Solar radiation is linked to agricultural productivity via biomass production and allocation to harvested parts such as grains and fruit. Radiation in this context is in relation to canopy photosynthesis. Biomass is derived from photosynthesis, but is less than the total carbon that is assimilated due to a large respiratory loss by the plant (see Case study 12.1). Carbon lost via respiration is, however, a fairly constant proportion of photosynthesis, and thus variation in canopy photosynthesis is sufficient to account for variation in biomass production.

How then does interception of photosynthetically active radiation (PAR) or photon irradiance affect biomass production and allocation to crop yield? Three steps are considered in this section: (1) variation in the incident PAR during crop growth, (2) interception of PAR by a crop canopy and (3) efficiency of PAR conversion into biomass and yield.

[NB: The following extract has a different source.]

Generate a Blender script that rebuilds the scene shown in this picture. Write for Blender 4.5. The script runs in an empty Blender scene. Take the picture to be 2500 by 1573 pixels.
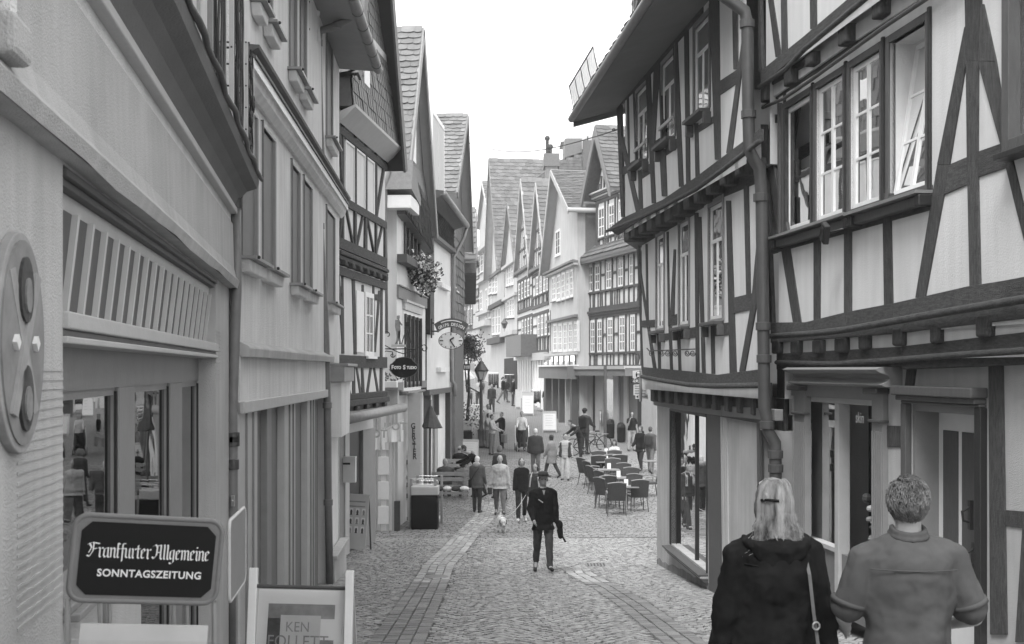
import bpy, math, random
import numpy as np
from mathutils import Vector, Matrix
random.seed(7)
rng = np.random.default_rng(7)
R = math.radians
SC = bpy.context.scene
COL = SC.collection

# ---------------------------------------------------------------- camera, sky, sun, exposure
FPX, CU, CV, CAMZ = 2803.0, 1250.0, 903.0, 1.65      # focal length and horizon in photograph pixels, eye height
cam_d = bpy.data.cameras.new('camera'); cam = bpy.data.objects.new('camera', cam_d); COL.objects.link(cam)
cam.location = (0, 0, CAMZ); cam.rotation_euler = (R(90), 0, 0)
cam_d.sensor_width = 36.0; cam_d.lens = FPX/2500*36.0
cam_d.shift_y = (CV-786.5)/2500
cam_d.clip_start = 0.1; cam_d.clip_end = 2000
cam_d.dof.use_dof = True; cam_d.dof.focus_distance = 17.0; cam_d.dof.aperture_fstop = 9.0
SC.camera = cam
SC.view_settings.view_transform = 'Standard'; SC.view_settings.look = 'None'
SC.view_settings.gamma = 1.0; SC.view_settings.use_curve_mapping = False
SC.view_settings.exposure = 1.5
W = bpy.data.worlds.new('World'); SC.world = W; W.use_nodes = True
nt = W.node_tree; nt.nodes.clear()
sky = nt.nodes.new('ShaderNodeTexSky'); sky.sky_type = 'NISHITA'; sky.sun_disc = False
sky.sun_elevation = R(58); sky.sun_rotation = R(205); sky.dust_density = 3.0
bw = nt.nodes.new('ShaderNodeRGBToBW')
mixs = nt.nodes.new('ShaderNodeMix'); mixs.data_type = 'FLOAT'; mixs.inputs[0].default_value = 0.75   # even cloud cover over the sky
mixs.inputs[3].default_value = 8.6
cn = nt.nodes.new('ShaderNodeTexNoise'); cn.inputs['Scale'].default_value = 3.0; cn.inputs['Detail'].default_value = 5
cr = nt.nodes.new('ShaderNodeMapRange'); cr.inputs['To Min'].default_value = 0.90; cr.inputs['To Max'].default_value = 1.1
mu = nt.nodes.new('ShaderNodeMath'); mu.operation = 'MULTIPLY'
bg = nt.nodes.new('ShaderNodeBackground'); bg.inputs['Strength'].default_value = 0.108
wo = nt.nodes.new('ShaderNodeOutputWorld')
nt.links.new(sky.outputs[0], bw.inputs[0]); nt.links.new(bw.outputs[0], mixs.inputs[2])
nt.links.new(cn.outputs[0], cr.inputs[0]); nt.links.new(cr.outputs[0], mu.inputs[0]); nt.links.new(mixs.outputs[0], mu.inputs[1])
nt.links.new(mu.outputs[0], bg.inputs['Color']); nt.links.new(bg.outputs[0], wo.inputs['Surface'])
sd = bpy.data.lights.new('sun', 'SUN'); sd.energy = 1.4; sd.angle = R(20); sd.color = (1, 1, 1)
sun = bpy.data.objects.new('sun', sd); COL.objects.link(sun)
sun.rotation_euler = (R(90-58), 0, R(180-205))
sun.location = (0, 0, 40)

# ---------------------------------------------------------------- pixels to points, and the lie of the ground
CROP = {1:(0,0,2.858), 2:(550,0,2.858), 3:(1400,0,2.858), 4:(1850,0,2.858), 5:(0,500,2.858), 6:(550,500,2.858), 7:(1050,400,3.029),
  8:(1450,500,3.029), 9:(1850,500,2.858), 10:(1050,600,5.048), 11:(1300,300,5.05), 12:(800,800,5.05), 13:(800,1050,5.05),
  14:(550,1000,2.6446), 15:(1000,1000,3.7875), 16:(1350,950,4.329), 17:(1550,1000,2.644), 18:(1950,1050,2.896),
  19:(1050,850,5.411), 20:(0,1030,2.791), 0:(0,0,1.0), 30:(0,0,0.9632)}
def uv(c, x, y):
 a = CROP[c]; return a[0]+x/a[2], a[1]+y/a[2]
def at(c, x, y, Y):
 u, v = uv(c, x, y); return Vector(((u-CU)/FPX*Y, Y, CAMZ+(CV-v)/FPX*Y))
_gy = np.array([-40, 0, 5, 12, 20, 27, 34, 39, 50, 70, 100, 130, 160, 400.])
_gz = np.array([2.6, -1.65, -2.15, -2.85, -3.6, -4.02, -4.14, -3.88, -3.44, -2.1, -1.0, 0.2, 1.2, 2.0])+CAMZ
def gz(y):
 a = 0.0
 for d in (-2.4, -1.2, 0, 1.2, 2.4): a += float(np.interp(y+d, _gy, _gz))
 return a/5
def gnd(c, x, y):
 u, v = uv(c, x, y); lo, hi = 2.0, 110.0
 Y = 11.0
 k = (v-CV)/FPX
 best = None
 for i in range(900):
  Y = 3+i*0.11
  if CAMZ-k*Y <= gz(Y): best = Y; break
 Y = best or 100
 return Vector(((u-CU)/FPX*Y, Y, gz(Y)))

# ---------------------------------------------------------------- objects
ORG = {}
def org(o):
 return ORG.get(o.name, Vector((0, 0, 0))) if o else Vector((0, 0, 0))
def props(o, label=None, cat=None, group=None, kind=None):
 if label: o['label'] = label
 if cat: o['category'] = cat
 if group: o['group'] = group
 if kind: o['kind'] = kind
 return o
def thing(name, label, cat, loc=(0, 0, 0), group=None, rz=0.0):
 o = bpy.data.objects.new(name, None); o.empty_display_size = 0.2; COL.objects.link(o)
 o.location = loc; o.rotation_euler = (0, 0, rz); ORG[o.name] = Vector(loc) if rz == 0 else Vector((0, 0, 0))
 return props(o, label, cat, group)
def copy_tree(o, parent=None):
 c = o.copy(); COL.objects.link(c); c.parent = parent
 for ch in o.children: copy_tree(ch, c)
 return c

class MB:
 def __init__(s): s.v = []; s.f = []; s.m = []; s.mats = []
 def mi(s, mat):
  if mat is None: return 0
  if mat not in s.mats: s.mats.append(mat)
  return s.mats.index(mat)
 def add(s, vs, fs, mat=None):
  b = len(s.v); k = s.mi(mat); s.v.extend([tuple(p) for p in vs])
  for f in fs: s.f.append(tuple(i+b for i in f)); s.m.append(k)
 def quad(s, a, b, c, d, mat=None): s.add([a, b, c, d], [(0, 1, 2, 3)], mat)
 def poly(s, pts, mat=None): s.add(pts, [tuple(range(len(pts)))], mat)
 def hexa(s, p, mat=None):      # p: 4 bottom, 4 top
  s.add(p, [(3, 2, 1, 0), (4, 5, 6, 7), (0, 1, 5, 4), (1, 2, 6, 5), (2, 3, 7, 6), (3, 0, 4, 7)], mat)
 def prism(s, a, off, mat=None):   # polygon a extruded by the vector off
  n = len(a); off = Vector(off); a = [Vector(p) for p in a]; b = [p+off for p in a]
  fs = [tuple(reversed(range(n))), tuple(range(n, 2*n))]+[(i, (i+1) % n, n+(i+1) % n, n+i) for i in range(n)]
  s.add(a+b, fs, mat)
 def box(s, c, sz, rz=0.0, mat=None, M=None):
  x, y, z = sz[0]/2, sz[1]/2, sz[2]/2; c = Vector(c)
  ps = [Vector(q) for q in ((-x, -y, -z), (x, -y, -z), (x, y, -z), (-x, y, -z), (-x, -y, z), (x, -y, z), (x, y, z), (-x, y, z))]
  if rz: Mz = Matrix.Rotation(rz, 3, 'Z'); ps = [Mz @ q for q in ps]
  if M is not None: ps = [M @ q for q in ps]
  s.hexa([q+c for q in ps], mat)
 def bar(s, a, b, w, h, up=(0, 0, 1), mat=None):     # rectangular bar from a to b
  a = Vector(a); b = Vector(b); d = (b-a).normalized(); up = Vector(up)
  x = d.cross(up)
  if x.length < 1e-4: x = d.cross(Vector((1, 0, 0)))
  x.normalize(); y = x.cross(d)
  o = [(-w/2, -h/2), (w/2, -h/2), (w/2, h/2), (-w/2, h/2)]
  s.hexa([a+x*p+y*q for p, q in o]+[b+x*p+y*q for p, q in o], mat)
 def tube(s, pts, r, n=8, mat=None, cap=True):
  pts = [Vector(p) for p in pts]; k = len(pts); rs = r if hasattr(r, '__len__') else [r]*k
  b = len(s.v); mk = s.mi(mat); px = None
  for i, p in enumerate(pts):
   d = (pts[min(i+1, k-1)]-pts[max(i-1, 0)])
   d = d.normalized() if d.length > 1e-9 else Vector((0, 0, 1))
   if px is None:
    px = d.cross(Vector((0, 0, 1)))
    if px.length < 1e-3: px = d.cross(Vector((1, 0, 0)))
   px = (px-d*px.dot(d)).normalized(); py = d.cross(px)
   for j in range(n):
    t = 2*math.pi*j/n; q = p+px*(math.cos(t)*rs[i])+py*(math.sin(t)*rs[i]); s.v.append(tuple(q))
  for i in range(k-1):
   for j in range(n):
    s.f.append((b+i*n+j, b+i*n+(j+1) % n, b+(i+1)*n+(j+1) % n, b+(i+1)*n+j)); s.m.append(mk)
  if cap:
   s.f.append(tuple(b+j for j in reversed(range(n)))); s.m.append(mk)
   s.f.append(tuple(b+(k-1)*n+j for j in range(n))); s.m.append(mk)
 def lathe(s, c, prof, n=16, mat=None):    # prof: (radius, z)
  c = Vector(c); b = len(s.v); mk = s.mi(mat)
  for r_, z in prof:
   for j in range(n):
    t = 2*math.pi*j/n; s.v.append((c.x+r_*math.cos(t), c.y+r_*math.sin(t), c.z+z))
  for i in range(len(prof)-1):
   for j in range(n):
    s.f.append((b+i*n+j, b+i*n+(j+1) % n, b+(i+1)*n+(j+1) % n, b+(i+1)*n+j)); s.m.append(mk)
  s.f.append(tuple(b+j for j in reversed(range(n)))); s.m.append(mk)
  s.f.append(tuple(b+(len(prof)-1)*n+j for j in range(n))); s.m.append(mk)
 def ball(s, c, r, n=10, m=6, mat=None, sc=(1, 1, 1), M=None):
  c = Vector(c); b = len(s.v); mk = s.mi(mat)
  for i in range(m+1):
   ph = math.pi*(i+0.02)/(m+0.04)
   for j in range(n):
    t = 2*math.pi*j/n
    q = Vector((math.sin(ph)*math.cos(t)*sc[0]*r, math.sin(ph)*math.sin(t)*sc[1]*r, math.cos(ph)*sc[2]*r))
    if M is not None: q = M @ q
    s.v.append(tuple(c+q))
  for i in range(m):
   for j in range(n):
    s.f.append((b+i*n+j, b+(i+1)*n+j, b+(i+1)*n+(j+1) % n, b+i*n+(j+1) % n)); s.m.append(mk)
  s.f.append(tuple(b+j for j in range(n))); s.m.append(mk)
  s.f.append(tuple(b+m*n+j for j in reversed(range(n)))); s.m.append(mk)
 def mesh(s, name, mat=None, o=Vector((0, 0, 0)), smooth=False):
  me = bpy.data.meshes.new(name)
  V_ = np.array(s.v, dtype=float).reshape(-1, 3)-np.array(o)
  me.from_pydata(V_.tolist(), [], s.f)
  if s.mats:
   for m in s.mats: me.materials.append(m)
   me.polygons.foreach_set('material_index', np.array(s.m, dtype=np.int32))
  elif mat: me.materials.append(mat)
  if smooth: me.polygons.foreach_set('use_smooth', np.ones(len(s.f), dtype=bool))
  me.update(); return me
 def build(s, name, mat=None, parent=None, label=None, cat=None, group=None, kind=None, smooth=False, bevel=0):
  if not s.f: return None
  if mat is not None and s.mats:
   # faces added without a material of their own use index 0
   pass
  me = s.mesh(name, mat, org(parent), smooth)
  o = bpy.data.objects.new(name, me); COL.objects.link(o); o.parent = parent
  ORG[o.name] = org(parent)
  if bevel:
   b = o.modifiers.new('bevel', 'BEVEL'); b.width = bevel; b.segments = 2; b.limit_method = 'ANGLE'
  return props(o, label, cat, group, kind)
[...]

Crop yield commonly depends on the total amount of light intercepted, particularly when crop growth is not limited by other factors such as nutrient or water deficiency or temperature extremes. One example highlighting the importance of solar radiation for crop yield comes from a comparison of rice crops in Australia with those grown in tropical areas.

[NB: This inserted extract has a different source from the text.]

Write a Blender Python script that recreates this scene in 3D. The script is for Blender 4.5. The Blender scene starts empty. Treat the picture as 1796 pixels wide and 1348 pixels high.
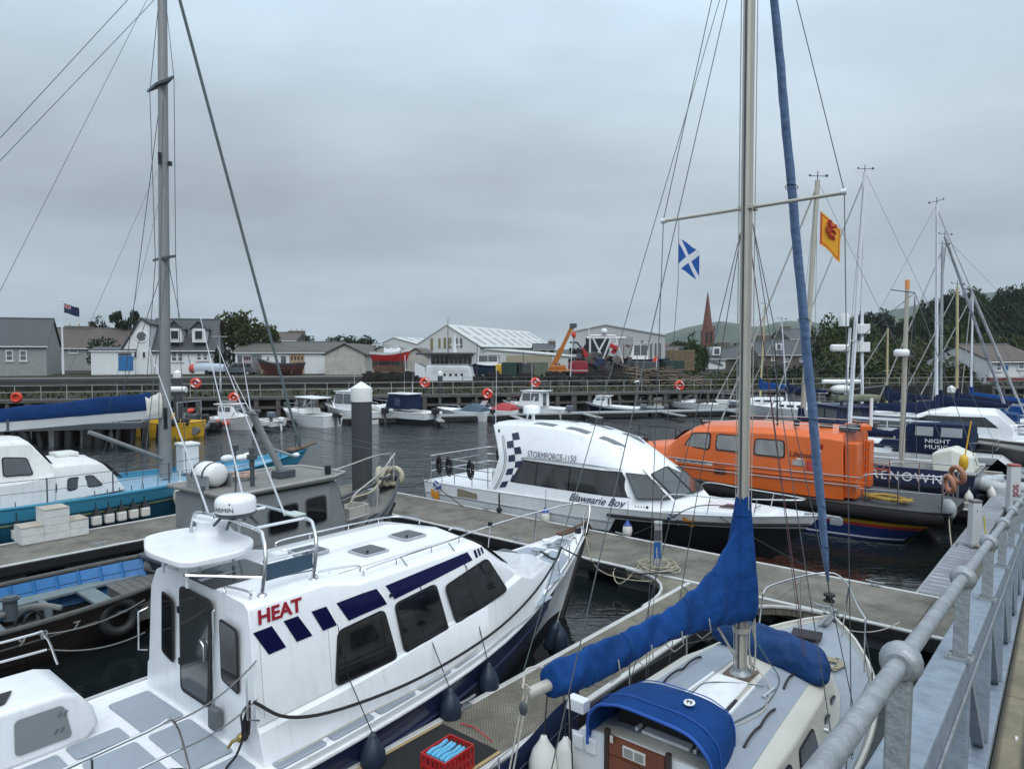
import bpy, math, random
from mathutils import Vector as V3, Matrix
R=random.Random(7)
sc=bpy.context.scene
C=sc.collection
rad=math.radians
# ---------------- camera, sky, sun, exposure ----------------
CAMH=5.4
cd=bpy.data.cameras.new('camera'); cam=bpy.data.objects.new('camera',cd); C.objects.link(cam)
cd.sensor_width=36; cd.lens=36*1230/1796; cd.clip_start=.05; cd.clip_end=9000
PT=math.atan(54/1230)
cam.location=(0,0,CAMH); cam.rotation_euler=(math.pi/2-PT,0,0); sc.camera=cam
w=bpy.data.worlds.new("World"); sc.world=w; w.use_nodes=True
nt=w.node_tree; N=nt.nodes; LK=nt.links; N.clear()
def nn(t,**k):
    n=N.new(t)
    for a,b in k.items(): setattr(n,a,b)
    return n
tc=nn('ShaderNodeTexCoord'); sep=nn('ShaderNodeSeparateXYZ'); LK.new(tc.outputs['Generated'],sep.inputs[0])
def mth(op,a,b=None,c=None,cl=False):
    n=N.new('ShaderNodeMath'); n.operation=op; n.use_clamp=cl
    for i,x in enumerate((a,b,c)):
        if x is None: continue
        if isinstance(x,(int,float)): n.inputs[i].default_value=x
        else: LK.new(x,n.inputs[i])
    return n.outputs[0]
zc=mth('MAXIMUM',sep.outputs[2],0.0)
den=mth('ADD',zc,.16)
cmb=nn('ShaderNodeCombineXYZ')
LK.new(mth('DIVIDE',sep.outputs[0],den),cmb.inputs[0]); LK.new(mth('DIVIDE',sep.outputs[1],den),cmb.inputs[1])
mp=nn('ShaderNodeMapping'); mp.inputs['Scale'].default_value=(.6,.75,1); mp.inputs['Location'].default_value=(3.1,1.7,0); LK.new(cmb.outputs[0],mp.inputs[0])
no=nn('ShaderNodeTexNoise'); no.inputs['Scale'].default_value=1.0; no.inputs['Detail'].default_value=6; no.inputs['Roughness'].default_value=.5; LK.new(mp.outputs[0],no.inputs[0])
# overcast brightness by elevation (brighter towards the zenith)
er=nn('ShaderNodeValToRGB'); LK.new(zc,er.inputs[0])
cr=er.color_ramp
SK=[(0.0, (0.34, 0.414, 0.47)), (0.05, (0.345, 0.408, 0.459)), (0.14, (0.319, 0.365, 0.401)), (0.24, (0.371, 0.425, 0.47)), (0.42, (0.515, 0.634, 0.739)), (0.65, (0.803, 0.935, 1.075)), (1.0, (1.082, 1.225, 1.366))]
while len(cr.elements)<len(SK): cr.elements.new(.5)
for e,(p,c) in zip(cr.elements,SK): e.position=p; e.color=(*c,1)
nr=nn('ShaderNodeMapRange'); nr.inputs[1].default_value=.3; nr.inputs[2].default_value=.7; nr.inputs[3].default_value=.74; nr.inputs[4].default_value=1.30; LK.new(no.outputs[0],nr.inputs[0])
mp2=nn('ShaderNodeMapping'); mp2.inputs['Scale'].default_value=(.9,1.5,1); mp2.inputs['Location'].default_value=(7.3,2.2,0); mp2.inputs['Rotation'].default_value=(0,0,.25); LK.new(cmb.outputs[0],mp2.inputs[0])
no2=nn('ShaderNodeTexNoise'); no2.inputs['Scale'].default_value=1.3; no2.inputs['Detail'].default_value=7; no2.inputs['Roughness'].default_value=.55; no2.inputs['Distortion'].default_value=.35; LK.new(mp2.outputs[0],no2.inputs[0])
nr2=nn('ShaderNodeMapRange'); nr2.inputs[1].default_value=.3; nr2.inputs[2].default_value=.7; nr2.inputs[3].default_value=.93; nr2.inputs[4].default_value=1.07; LK.new(no2.outputs[0],nr2.inputs[0])
vm=nn('ShaderNodeVectorMath'); vm.operation='SCALE'; LK.new(er.outputs[0],vm.inputs[0]); LK.new(mth('MULTIPLY',nr.outputs[0],nr2.outputs[0]),vm.inputs['Scale'])
sky=nn('ShaderNodeTexSky'); sky.sky_type='NISHITA'; sky.sun_disc=False; sky.sun_elevation=rad(52); sky.sun_rotation=rad(200)
b1=nn('ShaderNodeBackground'); b1.inputs[1].default_value=1.0; LK.new(vm.outputs[0],b1.inputs[0])
b2=nn('ShaderNodeBackground'); b2.inputs[1].default_value=.05; LK.new(sky.outputs[0],b2.inputs[0])
mx=nn('ShaderNodeMixShader'); mx.inputs[0].default_value=.06; LK.new(b1.outputs[0],mx.inputs[1]); LK.new(b2.outputs[0],mx.inputs[2])
wo=nn('ShaderNodeOutputWorld'); LK.new(mx.outputs[0],wo.inputs[0])
sd=bpy.data.lights.new('sun','SUN'); sd.energy=1.1; sd.angle=rad(45); sd.color=(1,.985,.96)
so=bpy.data.objects.new('sun',sd); C.objects.link(so)
so.rotation_euler=(rad(38),0,rad(20))
so.location=(0,0,60)
sc.view_settings.view_transform='Standard'; sc.view_settings.look='None'; sc.view_settings.exposure=0.48; sc.view_settings.gamma=1
sc.view_settings.use_curve_mapping=False
sc.render.engine='CYCLES'
try:
    sc.cycles.max_bounces=6; sc.cycles.diffuse_bounces=3; sc.cycles.glossy_bounces=3; sc.cycles.transmission_bounces=4; sc.cycles.volume_bounces=0
    sc.cycles.caustics_reflective=False; sc.cycles.caustics_refractive=False; sc.cycles.use_denoising=True
except Exception: pass
# ---------------- helpers ----------------
_c,_s=math.cos(PT),math.sin(PT)
def ray(px,py):
    dx=(px-898)/1230; dz=-(py-674)/1230
    return V3((dx,_c+dz*_s,-_s+dz*_c))
def aty(px,py,y):
    r=ray(px,py); return V3((0,0,CAMH))+r*(y/r.y)
def atz(px,py,z):
    r=ray(px,py); return V3((0,0,CAMH))+r*((z-CAMH)/r.z)
UU=V3((.764,-.645,0)); VV=V3((.645,.764,0))
MATS={}
def mat(name,col,rough=.5,metal=0,var=.12,vs=3.,bump=0.,bs=40.,spec=.5,dirt=0.,dcol=(.12,.11,.09),ds=1.2,coat=0,streak=False,bd=.02):
    if name in MATS: return MATS[name]
    m=bpy.data.materials.new(name); m.use_nodes=True; t=m.node_tree; n=t.nodes; L=t.links
    p=n['Principled BSDF']; p.inputs['Roughness'].default_value=rough; p.inputs['Metallic'].default_value=metal
    p.inputs['Specular IOR Level'].default_value=spec
    p.inputs['Coat Weight'].default_value=coat
    p.inputs['Base Color'].default_value=(*col,1)
    tcn=n.new('ShaderNodeTexCoord')
    src=tcn.outputs['Object']
    if var>0 or dirt>0:
        a=n.new('ShaderNodeTexNoise'); a.inputs['Scale'].default_value=vs; a.inputs['Detail'].default_value=6; a.inputs['Roughness'].default_value=.6; L.new(src,a.inputs[0])
        mr=n.new('ShaderNodeMapRange'); mr.inputs[1].default_value=.25; mr.inputs[2].default_value=.75; mr.inputs[3].default_value=1-var; mr.inputs[4].default_value=1+var; L.new(a.outputs[0],mr.inputs[0])
        sc_=n.new('ShaderNodeVectorMath'); sc_.operation='SCALE'; sc_.inputs[0].default_value=col; L.new(mr.outputs[0],sc_.inputs['Scale'])
        out=sc_.outputs[0]
        if dirt>0:
            b=n.new('ShaderNodeTexNoise'); b.inputs['Scale'].default_value=ds; b.inputs['Detail'].default_value=8; b.inputs['Roughness'].default_value=.7
            if streak:
                mpn=n.new('ShaderNodeMapping'); mpn.inputs['Scale'].default_value=(6,6,.6); L.new(src,mpn.inputs[0]); L.new(mpn.outputs[0],b.inputs[0])
            else: L.new(src,b.inputs[0])
            r2=n.new('ShaderNodeMapRange'); r2.inputs[1].default_value=.52; r2.inputs[2].default_value=.72; r2.inputs[3].default_value=0; r2.inputs[4].default_value=dirt; L.new(b.outputs[0],r2.inputs[0])
            mm=n.new('ShaderNodeMix'); mm.data_type='RGBA'; L.new(r2.outputs[0],mm.inputs[0]); L.new(out,mm.inputs[6]); mm.inputs[7].default_value=(*dcol,1); out=mm.outputs[2]
        L.new(out,p.inputs['Base Color'])
    if bump>0:
        c=n.new('ShaderNodeTexNoise'); c.inputs['Scale'].default_value=bs; c.inputs['Detail'].default_value=4; L.new(src,c.inputs[0])
        bp=n.new('ShaderNodeBump'); bp.inputs['Strength'].default_value=bump; bp.inputs['Distance'].default_value=bd; L.new(c.outputs[0],bp.inputs['Height']); L.new(bp.outputs[0],p.inputs['Normal'])
    MATS[name]=m; return m
white=mat('white_gelcoat',(.77,.79,.81),.3,var=.04,vs=2,dirt=.34,dcol=(.50,.485,.44),ds=1.3,coat=.3,streak=True,bump=.06,bs=3)
white2=mat('white_paint_weathered',(.70,.71,.70),.5,var=.06,dirt=.35,dcol=(.35,.33,.28),ds=2,streak=True)
cream=mat('cream_gelcoat',(.54,.53,.47),.4,var=.04,dirt=.2,dcol=(.3,.28,.22))
greydeck=mat('blue_grey_nonslip',(.29,.33,.38),.75,var=.06,vs=8,bump=.25,bs=300,dirt=.12,dcol=(.25,.27,.28))
greypaint=mat('grey_trawler_paint',(.20,.215,.22),.55,var=.12,vs=3,dirt=.4,dcol=(.30,.27,.22),ds=2.2,streak=True,bump=.15,bs=20)
greydark=mat('dark_grey_steel',(.06,.07,.08),.5,var=.15)
tealgrey=mat('weathered_deck_grey',(.17,.17,.16),.8,var=.18,vs=5,bump=.2,bs=80,dirt=.4,dcol=(.11,.10,.09))
glass=mat('dark_window_glass',(.010,.011,.013),.04,var=.9,vs=4,spec=.6)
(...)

Rice in Australia is grown almost exclusively in southern New South Wales during dry summer months (November–March). Crops are fully irrigated and well fertilised and yield around 9 t ha^–1. This high yield is associated with high incident solar energy (commonly 10–15 MJ m^–2 d^–1 PAR) during the long growing season. In tropical Asian countries, rice is commonly grown under cloudy conditions during the wet season (June–November). Yield is lower (4–5 t ha^–1) even with high nutrient inputs, because of a shorter growing season and lower solar energy (often around 8–10 MJ m^–2 d^–1 PAR). Experiments with shading treatments have shown that growth and yield of rice and many other agricultural crops, are reduced by decreased solar radiation.